● RAW DATA:
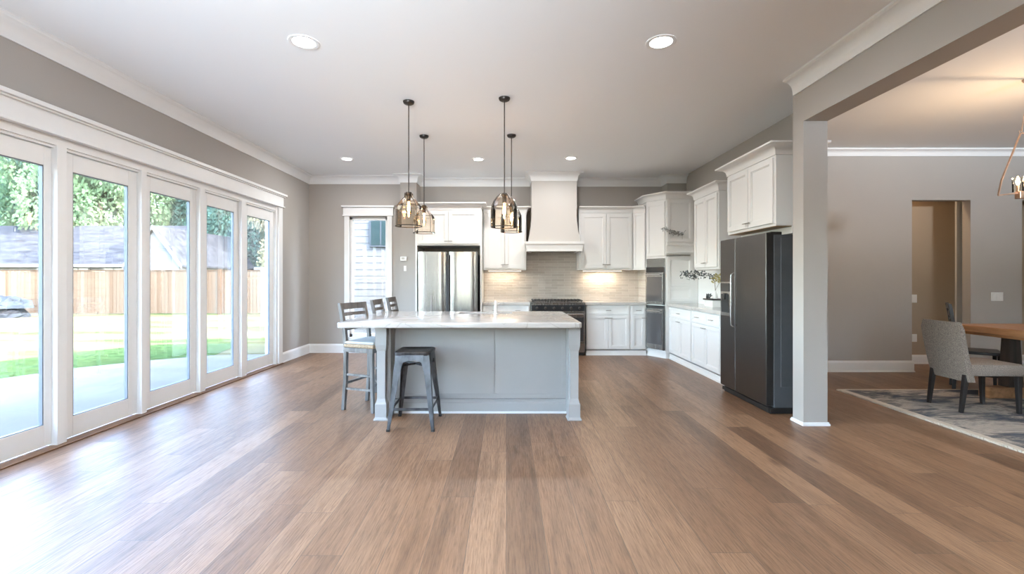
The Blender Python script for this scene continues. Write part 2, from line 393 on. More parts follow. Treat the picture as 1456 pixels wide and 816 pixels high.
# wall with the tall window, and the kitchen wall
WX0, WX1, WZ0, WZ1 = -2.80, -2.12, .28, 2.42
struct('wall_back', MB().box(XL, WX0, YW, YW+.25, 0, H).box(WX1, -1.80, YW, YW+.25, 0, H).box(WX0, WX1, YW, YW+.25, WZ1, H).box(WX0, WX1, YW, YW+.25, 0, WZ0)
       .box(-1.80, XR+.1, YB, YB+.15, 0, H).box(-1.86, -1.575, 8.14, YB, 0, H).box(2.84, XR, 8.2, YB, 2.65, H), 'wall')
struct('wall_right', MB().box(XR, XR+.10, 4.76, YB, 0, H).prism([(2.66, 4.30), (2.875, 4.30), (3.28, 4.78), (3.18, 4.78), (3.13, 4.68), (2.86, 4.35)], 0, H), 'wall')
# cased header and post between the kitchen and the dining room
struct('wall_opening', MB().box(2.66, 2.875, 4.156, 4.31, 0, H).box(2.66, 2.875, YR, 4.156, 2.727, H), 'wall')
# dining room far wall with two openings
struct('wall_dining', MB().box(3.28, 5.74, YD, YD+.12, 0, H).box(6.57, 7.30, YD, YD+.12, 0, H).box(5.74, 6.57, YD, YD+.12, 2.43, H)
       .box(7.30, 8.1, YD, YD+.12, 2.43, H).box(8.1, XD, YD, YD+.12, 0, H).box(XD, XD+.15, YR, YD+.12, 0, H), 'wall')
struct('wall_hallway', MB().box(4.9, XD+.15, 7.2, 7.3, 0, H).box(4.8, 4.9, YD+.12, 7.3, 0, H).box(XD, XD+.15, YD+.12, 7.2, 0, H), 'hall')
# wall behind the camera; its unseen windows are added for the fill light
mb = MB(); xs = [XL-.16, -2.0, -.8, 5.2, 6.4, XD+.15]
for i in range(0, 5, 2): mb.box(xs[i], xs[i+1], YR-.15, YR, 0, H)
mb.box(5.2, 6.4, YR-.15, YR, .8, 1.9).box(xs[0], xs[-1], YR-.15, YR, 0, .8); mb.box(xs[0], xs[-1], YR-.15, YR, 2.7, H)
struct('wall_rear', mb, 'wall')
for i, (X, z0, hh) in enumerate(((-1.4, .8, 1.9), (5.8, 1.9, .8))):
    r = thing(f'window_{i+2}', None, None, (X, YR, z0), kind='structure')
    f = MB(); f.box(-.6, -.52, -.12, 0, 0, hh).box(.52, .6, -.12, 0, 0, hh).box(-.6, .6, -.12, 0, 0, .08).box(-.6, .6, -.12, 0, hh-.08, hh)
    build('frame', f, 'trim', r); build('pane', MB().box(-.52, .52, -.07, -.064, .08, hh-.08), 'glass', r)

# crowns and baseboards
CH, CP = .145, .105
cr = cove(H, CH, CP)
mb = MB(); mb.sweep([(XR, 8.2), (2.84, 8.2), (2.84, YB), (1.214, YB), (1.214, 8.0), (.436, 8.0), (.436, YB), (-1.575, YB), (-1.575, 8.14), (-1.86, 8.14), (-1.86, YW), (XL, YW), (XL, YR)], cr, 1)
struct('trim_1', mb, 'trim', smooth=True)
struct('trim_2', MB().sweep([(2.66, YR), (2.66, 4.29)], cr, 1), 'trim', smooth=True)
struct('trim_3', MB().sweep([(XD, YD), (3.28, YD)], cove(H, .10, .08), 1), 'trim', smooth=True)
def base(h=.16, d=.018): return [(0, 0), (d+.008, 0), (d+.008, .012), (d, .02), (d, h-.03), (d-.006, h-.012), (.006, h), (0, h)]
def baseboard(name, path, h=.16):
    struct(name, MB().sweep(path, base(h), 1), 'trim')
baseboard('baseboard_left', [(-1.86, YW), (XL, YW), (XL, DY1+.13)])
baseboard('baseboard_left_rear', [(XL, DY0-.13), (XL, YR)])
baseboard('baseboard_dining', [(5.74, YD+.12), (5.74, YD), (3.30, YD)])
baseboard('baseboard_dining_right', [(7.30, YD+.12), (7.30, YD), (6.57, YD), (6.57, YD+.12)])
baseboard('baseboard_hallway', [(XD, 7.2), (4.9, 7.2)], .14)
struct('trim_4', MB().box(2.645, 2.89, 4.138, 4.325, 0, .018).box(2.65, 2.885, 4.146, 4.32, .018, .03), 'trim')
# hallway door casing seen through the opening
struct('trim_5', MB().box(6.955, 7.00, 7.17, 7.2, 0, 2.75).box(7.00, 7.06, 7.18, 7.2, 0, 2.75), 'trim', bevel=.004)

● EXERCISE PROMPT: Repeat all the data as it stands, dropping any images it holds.

● SOLUTION FOR THIS TASK:
The Blender Python script for this scene continues. Write part 2, from line 393 on. More parts follow. Treat the picture as 1456 pixels wide and 816 pixels high.
# wall with the tall window, and the kitchen wall
WX0, WX1, WZ0, WZ1 = -2.80, -2.12, .28, 2.42
struct('wall_back', MB().box(XL, WX0, YW, YW+.25, 0, H).box(WX1, -1.80, YW, YW+.25, 0, H).box(WX0, WX1, YW, YW+.25, WZ1, H).box(WX0, WX1, YW, YW+.25, 0, WZ0)
       .box(-1.80, XR+.1, YB, YB+.15, 0, H).box(-1.86, -1.575, 8.14, YB, 0, H).box(2.84, XR, 8.2, YB, 2.65, H), 'wall')
struct('wall_right', MB().box(XR, XR+.10, 4.76, YB, 0, H).prism([(2.66, 4.30), (2.875, 4.30), (3.28, 4.78), (3.18, 4.78), (3.13, 4.68), (2.86, 4.35)], 0, H), 'wall')
# cased header and post between the kitchen and the dining room
struct('wall_opening', MB().box(2.66, 2.875, 4.156, 4.31, 0, H).box(2.66, 2.875, YR, 4.156, 2.727, H), 'wall')
# dining room far wall with two openings
struct('wall_dining', MB().box(3.28, 5.74, YD, YD+.12, 0, H).box(6.57, 7.30, YD, YD+.12, 0, H).box(5.74, 6.57, YD, YD+.12, 2.43, H)
       .box(7.30, 8.1, YD, YD+.12, 2.43, H).box(8.1, XD, YD, YD+.12, 0, H).box(XD, XD+.15, YR, YD+.12, 0, H), 'wall')
struct('wall_hallway', MB().box(4.9, XD+.15, 7.2, 7.3, 0, H).box(4.8, 4.9, YD+.12, 7.3, 0, H).box(XD, XD+.15, YD+.12, 7.2, 0, H), 'hall')
# wall behind the camera; its unseen windows are added for the fill light
mb = MB(); xs = [XL-.16, -2.0, -.8, 5.2, 6.4, XD+.15]
for i in range(0, 5, 2): mb.box(xs[i], xs[i+1], YR-.15, YR, 0, H)
mb.box(5.2, 6.4, YR-.15, YR, .8, 1.9).box(xs[0], xs[-1], YR-.15, YR, 0, .8); mb.box(xs[0], xs[-1], YR-.15, YR, 2.7, H)
struct('wall_rear', mb, 'wall')
for i, (X, z0, hh) in enumerate(((-1.4, .8, 1.9), (5.8, 1.9, .8))):
    r = thing(f'window_{i+2}', None, None, (X, YR, z0), kind='structure')
    f = MB(); f.box(-.6, -.52, -.12, 0, 0, hh).box(.52, .6, -.12, 0, 0, hh).box(-.6, .6, -.12, 0, 0, .08).box(-.6, .6, -.12, 0, hh-.08, hh)
    build('frame', f, 'trim', r); build('pane', MB().box(-.52, .52, -.07, -.064, .08, hh-.08), 'glass', r)

# crowns and baseboards
CH, CP = .145, .105
cr = cove(H, CH, CP)
mb = MB(); mb.sweep([(XR, 8.2), (2.84, 8.2), (2.84, YB), (1.214, YB), (1.214, 8.0), (.436, 8.0), (.436, YB), (-1.575, YB), (-1.575, 8.14), (-1.86, 8.14), (-1.86, YW), (XL, YW), (XL, YR)], cr, 1)
struct('trim_1', mb, 'trim', smooth=True)
struct('trim_2', MB().sweep([(2.66, YR), (2.66, 4.29)], cr, 1), 'trim', smooth=True)
struct('trim_3', MB().sweep([(XD, YD), (3.28, YD)], cove(H, .10, .08), 1), 'trim', smooth=True)
def base(h=.16, d=.018): return [(0, 0), (d+.008, 0), (d+.008, .012), (d, .02), (d, h-.03), (d-.006, h-.012), (.006, h), (0, h)]
def baseboard(name, path, h=.16):
    struct(name, MB().sweep(path, base(h), 1), 'trim')
baseboard('baseboard_left', [(-1.86, YW), (XL, YW), (XL, DY1+.13)])
baseboard('baseboard_left_rear', [(XL, DY0-.13), (XL, YR)])
baseboard('baseboard_dining', [(5.74, YD+.12), (5.74, YD), (3.30, YD)])
baseboard('baseboard_dining_right', [(7.30, YD+.12), (7.30, YD), (6.57, YD), (6.57, YD+.12)])
baseboard('baseboard_hallway', [(XD, 7.2), (4.9, 7.2)], .14)
struct('trim_4', MB().box(2.645, 2.89, 4.138, 4.325, 0, .018).box(2.65, 2.885, 4.146, 4.32, .018, .03), 'trim')
# hallway door casing seen through the opening
struct('trim_5', MB().box(6.955, 7.00, 7.17, 7.2, 0, 2.75).box(7.00, 7.06, 7.18, 7.2, 0, 2.75), 'trim', bevel=.004)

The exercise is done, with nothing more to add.